Clearly Japan has some features that mark it out from other advanced economies. For instance, the country was rebuilt by the US more than any other after the second world war. Japan’s traditional business conglomerates (Zaibatsu) were broken up by the occupation authorities and its old-style militarist institutions were replaced by a constitutional monarchy. But in many respects Japan’s more recent experience is similar to that of the other advanced economies.

To those without a long memory or a keen interest in history the story of Japan’s dramatic economic reversal is little known. Back in the 1980s it was widely argued that by about the turn of the century it would overtake the US to become the world’s largest economic power.

There were countless articles, books and television programmes predicting Japan’s imminent rise to global pre-eminence. It is hard to believe but back then China was seen as a mere footnote in the debate.

Such predictions were not entirely foolish. If the economic growth rates of the 1980s for Japan and the US had continued the Asian power would indeed have risen to a pre-eminent position.

To be sure there were clear signs of economic trouble emerging in Japan by the late 1980s. Property and equity prices became grossly inflated. That was where the term “bubble economy” came from. One of the most frequently quoted statistics at the time was that the grounds of Tokyo’s Imperial Palace were worth more than the entire state of California.

The surprise then was not that the bubble burst but that Japan had so much difficulty reinvigorating itself. Even now the economy is a long way from regaining the dynamism it exhibited before 1990.

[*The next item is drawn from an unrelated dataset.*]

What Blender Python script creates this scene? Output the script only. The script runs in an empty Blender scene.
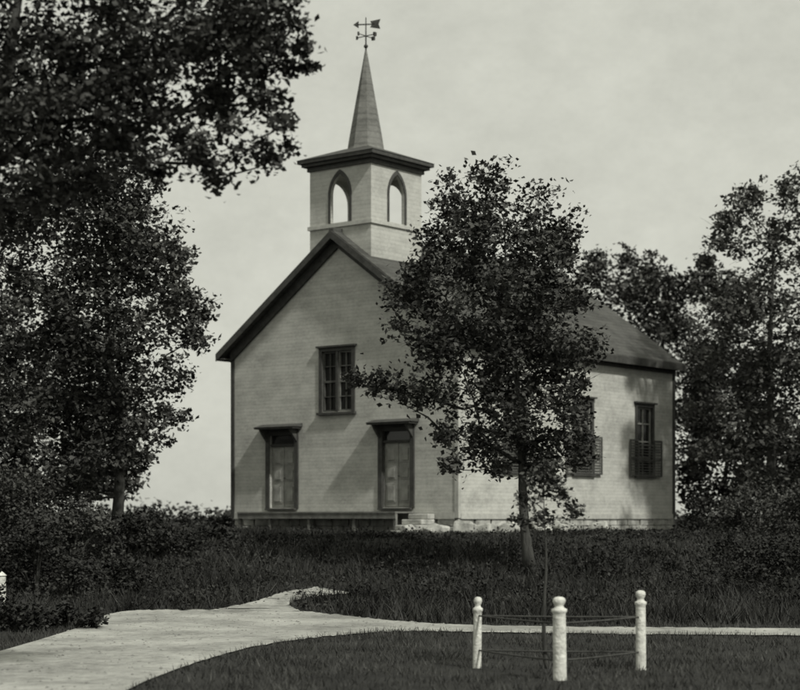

Not that I was alone in being surprised by this failure to recover. Many fund managers have repeatedly predicted a Japanese revival while journalists have often written along similar lines. Typically the headlines of such articles have headlines such as “the sun also rises” or “the sun will rise again”. Sumo wrestlers are also a popular image used to suggest that the Japanese giant would fight back.

With the benefit of hindsight it is clear, at least in outline, what went wrong. The government did not comprise, as many western commentators assumed, of closet militarists who wanted to return to the imperial 1930s. On the contrary, it had an excessively timid political leadership which, if anything, was desperate to please the US. It was well suited to managing Japan during boom times but had no experience of dealing with a concerted downturn.

Japan’s problems began to become apparent in the 1980s. Back in 1985 Japan agreed at an international summit known as the Plaza accord to strengthen the yen against the dollar. The US was complaining that its economy was suffering as a result of unfair competition from Japan’s mighty export machine.

Japan’s corrective measures provided a short-term boost for the US but they also gave added impetus to the emergence of its domestic bubble economy. Tokyo’s decision to keep interest rates low helped bolster the country’s speculative frenzy.

But Japan’s biggest mistakes made were in the 1990s. The authorities seemed much keener on dealing with the fall-out of the financial crisis than tackling economic lethargy.

Relative to the substantial size of the economy there was little restructuring. Japan’s politicians were reluctant to move away from set of industries and practices that had proved so successful in the past.

Instead they pursued policies that should appear familiar to those in the West. Japan tried high public spending, low interest rates and, in 2001, introduced quantitative easing.

Yet it has remained trapped in what Richard Koo, the chief economist at the Nomura Research Institute, has called a “balance sheet recession”. Its firms are more interested in paying down debt rather than striving for future growth.

Over two decades since the advent of the crisis the country is still caught in an economic rut. This is despite the rise of China which, in economic terms at least, should have provided a large boost for Japan.

Japan’s plight cannot be explained adequately by pointing to its cultural uniqueness. It is rather simply an extreme form of the challenge already facing the other developed countries.

Japan has long suffered from sluggish growth, an indecisive political elite and a reluctance to promote economic restructuring. All of these failures should be familiar to anyone living in the US or UK.